Nach einem Lehrgang bei der Akademie für Personenstandswesen begann Güse im Jahr 2017 ihre Arbeit im Standesamt Bremen-Mitte, wo sie inzwischen an drei Tagen pro Woche Trauungen vornimmt. Im Frühling und Sommer seien es bis zu 30 pro Monat, manchmal fünf an einem Tag. Oftmals biete sie Brautpaaren freiwillig sogar einen Termin am Wochenende an. „Hochzeiten sind meine Leidenschaft“, sagt sie mit einem Strahlen in den Augen. „Ich sehe das nicht als Arbeit.“

Standesbeamtin Marisa Güse hat in manchen Sommermonaten bis zu 30 Hochzeiten im Terminkalender.
Zeremonien an besonderen Orten
Außer in den Trauzimmern der historischen Villa an der Hollerallee können Paare, die sich beim Standesamt Bremen-Mitte zur Eheschließung anmelden, auch in der Botanika, im Lür-Kropp-Hof, Rathaus, Fallturm an der Uni oder Weserstadion heiraten.

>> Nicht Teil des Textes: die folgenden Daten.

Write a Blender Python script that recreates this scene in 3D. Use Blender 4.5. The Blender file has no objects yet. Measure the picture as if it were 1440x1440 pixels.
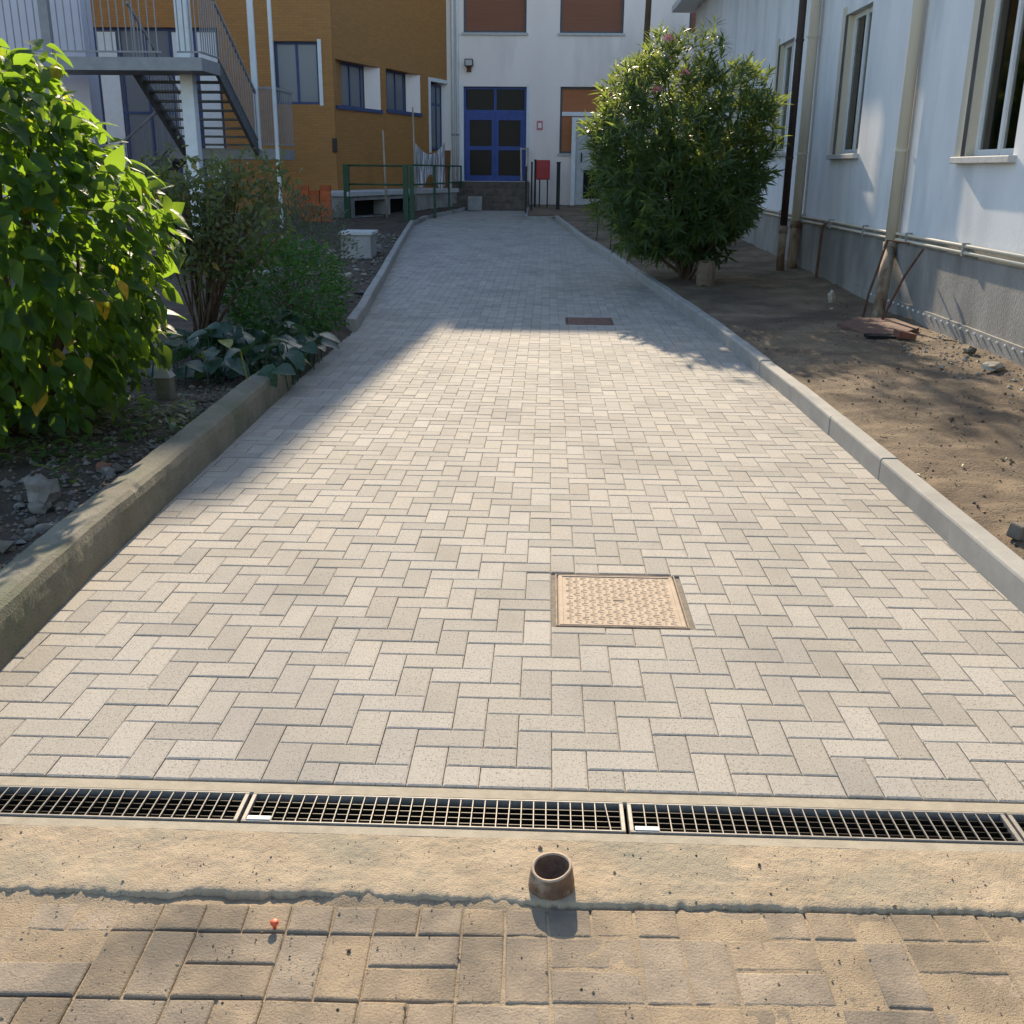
import bpy, bmesh, math, random
import numpy as np
from mathutils import Vector, Matrix, noise

random.seed(11); RNG = np.random.default_rng(7)
R = math.radians
scene = bpy.context.scene
C = scene.collection

# ------------------------------------------------------------------ camera
PIT, YAW, ROL, HC = .3197, -.0310, .0095, 1.60
fw = Vector((math.sin(YAW)*math.cos(PIT), math.cos(YAW)*math.cos(PIT), -math.sin(PIT)))
rt = Vector((math.cos(YAW), -math.sin(YAW), 0)); up = rt.cross(fw)
rt2 = rt*math.cos(ROL) + up*math.sin(ROL); up2 = -rt*math.sin(ROL) + up*math.cos(ROL)
cd = bpy.data.cameras.new('camera'); cam = bpy.data.objects.new('camera', cd); C.objects.link(cam)
cam.matrix_world = Matrix(((rt2.x, up2.x, -fw.x, 0), (rt2.y, up2.y, -fw.y, 0), (rt2.z, up2.z, -fw.z, HC), (0, 0, 0, 1)))
cd.sensor_fit = 'HORIZONTAL'; cd.sensor_width = 36; cd.lens = 36*1455/1440; cd.clip_start = .05; cd.clip_end = 500
scene.camera = cam

# ------------------------------------------------------------------ light
SUN_EL, SUN_AZ = 26.5, 5.0          # sun ahead of the camera, light travels towards -Y and a little +X
w = bpy.data.worlds.new('World'); scene.world = w; w.use_nodes = True
nt = w.node_tree; nt.nodes.clear()
sky = nt.nodes.new('ShaderNodeTexSky'); sky.sky_type = 'NISHITA'; sky.sun_disc = False
sky.sun_elevation = R(SUN_EL); sky.sun_rotation = R(-SUN_AZ); sky.air_density = 1.0; sky.dust_density = .7; sky.ozone_density = 1.5
bg = nt.nodes.new('ShaderNodeBackground'); bg.inputs['Strength'].default_value = .15
wo = nt.nodes.new('ShaderNodeOutputWorld'); nt.links.new(sky.outputs[0], bg.inputs[0]); nt.links.new(bg.outputs[0], wo.inputs[0])
sd = bpy.data.lights.new('sun', 'SUN'); sd.energy = 4.6; sd.angle = R(.5); sd.color = (1, .84, .62)
so = bpy.data.objects.new('sun', sd); C.objects.link(so)
ldir = Vector((math.sin(R(SUN_AZ))*math.cos(R(SUN_EL)), -math.cos(R(SUN_AZ))*math.cos(R(SUN_EL)), -math.sin(R(SUN_EL))))
so.rotation_euler = ldir.to_track_quat('-Z', 'Y').to_euler(); so.location = (0, 10, 30)
vs = scene.view_settings; vs.view_transform = 'Standard'; vs.look = 'None'; vs.gamma = 1; vs.exposure = 1.02
vs.use_curve_mapping = False
cy = scene.cycles; cy.max_bounces = 5; cy.diffuse_bounces = 3; cy.glossy_bounces = 2; cy.transmission_bounces = 4; cy.transparent_max_bounces = 4

# ------------------------------------------------------------------ materials
def sock(n, k): return n.inputs[k]
def pm(name, c1, c2, scale=4, rough=.85, bump=.25, bscale=80, bdist=.004, rnd=0, hrnd=0, spk=None, spkscale=260, spkth=.62,
       big=None, bigscale=.8, bigth=(.5, .62), spec=.3, metal=0, stretch=(1, 1, 1), lo=.35, hi=.65, detail=6):
    m = bpy.data.materials.new(name); m.use_nodes = True; t = m.node_tree; N = t.nodes; L = t.links
    b = N['Principled BSDF']; b.inputs['Roughness'].default_value = rough; b.inputs['Metallic'].default_value = metal
    b.inputs['Specular IOR Level'].default_value = spec
    g = N.new('ShaderNodeNewGeometry'); mp = N.new('ShaderNodeMapping'); mp.inputs['Scale'].default_value = stretch
    L.new(g.outputs['Position'], mp.inputs['Vector'])
    def nz(s, d=detail, vec=mp):
        n = N.new('ShaderNodeTexNoise'); n.inputs['Scale'].default_value = s; n.inputs['Detail'].default_value = d
        n.inputs['Roughness'].default_value = .6; L.new(vec.outputs[0], n.inputs['Vector']); return n.outputs[0]
    def rng(o, a, bb):
        r = N.new('ShaderNodeMapRange'); r.inputs[1].default_value = a; r.inputs[2].default_value = bb; L.new(o, r.inputs[0]); return r.outputs[0]
    def mix(f, a, bb):
        x = N.new('ShaderNodeMix'); x.data_type = 'RGBA'
        if hasattr(f, 'links'): L.new(f, x.inputs[0])
        else: x.inputs[0].default_value = f
        for i, q in ((6, a), (7, bb)):
            if hasattr(q, 'links'): L.new(q, x.inputs[i])
            else: x.inputs[i].default_value = (*q, 1)
        return x.outputs[2]
    col = mix(rng(nz(scale), lo, hi), c1, c2)
    if big:
        col = mix(rng(nz(bigscale, 5), *bigth), col, big)
    if spk:
        col = mix(rng(nz(spkscale, 2), spkth, spkth+.08), col, spk)
    if rnd or hrnd:
        oi = N.new('ShaderNodeObjectInfo')
        ad = N.new('ShaderNodeMath'); ad.operation = 'ADD'; L.new(oi.outputs['Random'], ad.inputs[0]); L.new(g.outputs['Random Per Island'], ad.inputs[1])
        fr = N.new('ShaderNodeMath'); fr.operation = 'FRACT'; L.new(ad.outputs[0], fr.inputs[0])
        hs = N.new('ShaderNodeHueSaturation'); L.new(col, hs.inputs['Color'])
        v = N.new('ShaderNodeMapRange'); v.inputs[3].default_value = 1-rnd; v.inputs[4].default_value = 1+rnd; L.new(fr.outputs[0], v.inputs[0]); L.new(v.outputs[0], hs.inputs['Value'])
        if hrnd:
            f2 = N.new('ShaderNodeMath'); f2.operation = 'MULTIPLY'; f2.inputs[1].default_value = 7.31; L.new(fr.outputs[0], f2.inputs[0])
            f3 = N.new('ShaderNodeMath'); f3.operation = 'FRACT'; L.new(f2.outputs[0], f3.inputs[0])
            s = N.new('ShaderNodeMapRange'); s.inputs[3].default_value = 1-hrnd; s.inputs[4].default_value = 1+hrnd; L.new(f3.outputs[0], s.inputs[0]); L.new(s.outputs[0], hs.inputs['Saturation'])
        col = hs.outputs[0]
    L.new(col, b.inputs['Base Color'])
    if bump:
        bm = N.new('ShaderNodeBump'); bm.inputs['Strength'].default_value = bump; bm.inputs['Distance'].default_value = bdist
        L.new(nz(bscale, 4), bm.inputs['Height']); L.new(bm.outputs[0], b.inputs['Normal'])
    return m

def leafmat(name, c1, c2, c3, trans, tf=.4, rough=.38, yellow=None):
    m = bpy.data.materials.new(name); m.use_nodes = True; t = m.node_tree; N = t.nodes; L = t.links
    b = N['Principled BSDF']; b.inputs['Roughness'].default_value = rough; b.inputs['Specular IOR Level'].default_value = .3
    g = N.new('ShaderNodeNewGeometry'); oi = N.new('ShaderNodeObjectInfo')
    ad = N.new('ShaderNodeMath'); ad.operation = 'ADD'; L.new(oi.outputs['Random'], ad.inputs[0]); L.new(g.outputs['Random Per Island'], ad.inputs[1])
    fr = N.new('ShaderNodeMath'); fr.operation = 'FRACT'; L.new(ad.outputs[0], fr.inputs[0])
    r = N.new('ShaderNodeValToRGB'); e = r.color_ramp.elements
    e[0].position = 0; e[0].color = (*c1, 1); e[1].position = .978 if yellow else 1; e[1].color = (*c3, 1)
    x = e.new(.5); x.color = (*c2, 1)
    if yellow: y = e.new(.988); y.color = (*yellow, 1)
    L.new(fr.outputs[0], r.inputs[0])
    nn = N.new('ShaderNodeTexNoise'); nn.inputs['Scale'].default_value = 45; nn.inputs['Detail'].default_value = 3; L.new(g.outputs['Position'], nn.inputs['Vector'])
    vr = N.new('ShaderNodeMapRange'); vr.inputs[1].default_value = .3; vr.inputs[2].default_value = .7; vr.inputs[3].default_value = .65; vr.inputs[4].default_value = 1.3; L.new(nn.outputs[0], vr.inputs[0])
    hv = N.new('ShaderNodeHueSaturation'); L.new(r.outputs[0], hv.inputs['Color']); L.new(vr.outputs[0], hv.inputs['Value']); L.new(hv.outputs[0], b.inputs['Base Color'])
    bu = N.new('ShaderNodeBump'); bu.inputs['Strength'].default_value = .35; bu.inputs['Distance'].default_value = .01; L.new(nn.outputs[0], bu.inputs['Height']); L.new(bu.outputs[0], b.inputs['Normal'])
    tb = N.new('ShaderNodeBsdfTranslucent'); mx = N.new('ShaderNodeMix'); mx.data_type = 'RGBA'; mx.inputs[0].default_value = .55
    L.new(hv.outputs[0], mx.inputs[6]); mx.inputs[7].default_value = (*trans, 1); L.new(mx.outputs[2], tb.inputs[0])
    ms = N.new('ShaderNodeMixShader'); ms.inputs[0].default_value = tf
    L.new(b.outputs[0], ms.inputs[1]); L.new(tb.outputs[0], ms.inputs[2]); L.new(ms.outputs[0], N['Material Output'].inputs[0])
    return m

def glassmat(name, col=(.02, .025, .03), rough=.06, spec=.6):
    m = bpy.data.materials.new(name); m.use_nodes = True; b = m.node_tree.nodes['Principled BSDF']
    b.inputs['Base Color'].default_value = (*col, 1); b.inputs['Roughness'].default_value = rough; b.inputs['Specular IOR Level'].default_value = spec
    return m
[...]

Eine Zeremonie dort habe jedes Mal einen speziellen Reiz. „Es ist toll, wenn im Tropenhaus der Botanika die Schmetterlinge um einen herumfliegen“, schwärmt Güse. „Und im Fallturm ist der Ausblick traumhaft.“
Und so wie die Orte würden auch die Menschen ihren Beruf sehr abwechslungsreich machen. Es gebe Paare, die still und heimlich heiraten wollen. Andere feiern eine Hochzeit im klassischen Stil. Und manchmal komme eine Hochzeitsgesellschaft aus einem anderen Kulturkreis, sodass sie etwas von deren Tradition miterlebe. „Es macht mir Spaß, so viele unterschiedliche Charaktere kennenzulernen“, betont Güse.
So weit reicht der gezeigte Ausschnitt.